George W Bush showed how to trash the value of the US Dollar temporarily - set up a "ownership society" and lend so many Dollars that they became devalued. Home prices doubled while the value of the Dollar dropped by half. But there's finally a reaction when you push things too far - the bubble collapses and Trillions of Dollars were vaporized as asset prices declined - so naturally the Dollar regained its losses.

It's like a house of mirrors at a carnival - this one makes you look short, that one makes you look tall - but you're not really changing, it's all an illusion. Can a country deliberately maintain an undervalued currency as a trade advantage? Absolutely not, certainly not for any period of time.

Talking about the value of the Dollar might help people feel there's a magic solution - a trick to explain why Volkswagen now sells more cars globally than Toyota does.

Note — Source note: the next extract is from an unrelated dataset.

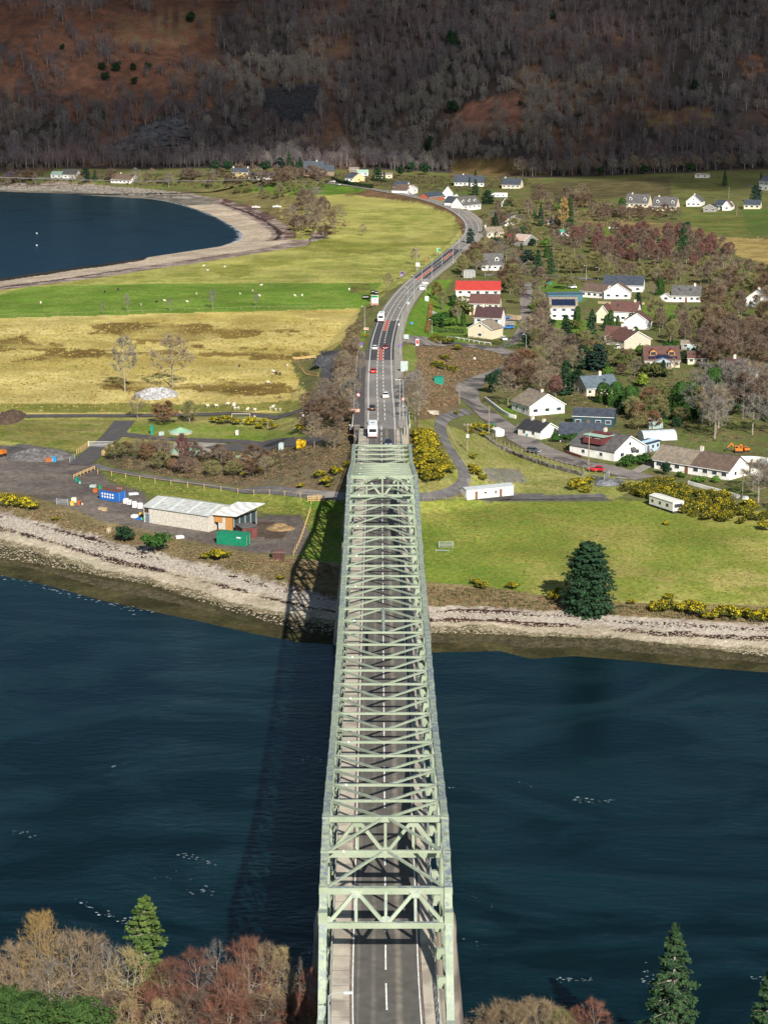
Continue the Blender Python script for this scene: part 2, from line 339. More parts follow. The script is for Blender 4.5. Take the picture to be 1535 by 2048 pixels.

Selling in China helps them and it helps VW didn't sell diesels there to speak of But ultimately good products sell better than bad products. A China, a Korea, and before them a Japan can compete exclusively on price for a while, but ultimately there's more money moving up the food chain. China is letting Vietnam and Pakistan take the place of low-cost king. It's not a title worth holding for too long.

So is the solution trashing the value of the US Dollar and driving down American wages so America can become the new Pakistan? God forbid, but it's sounding pretty popular to Americans who think prosperity comes from bringing back low-wage manufacturing jobs which are about to be handed-off to robots. It's a dead end. So the question you need to ask is how to profit from Trump's coming policy failure.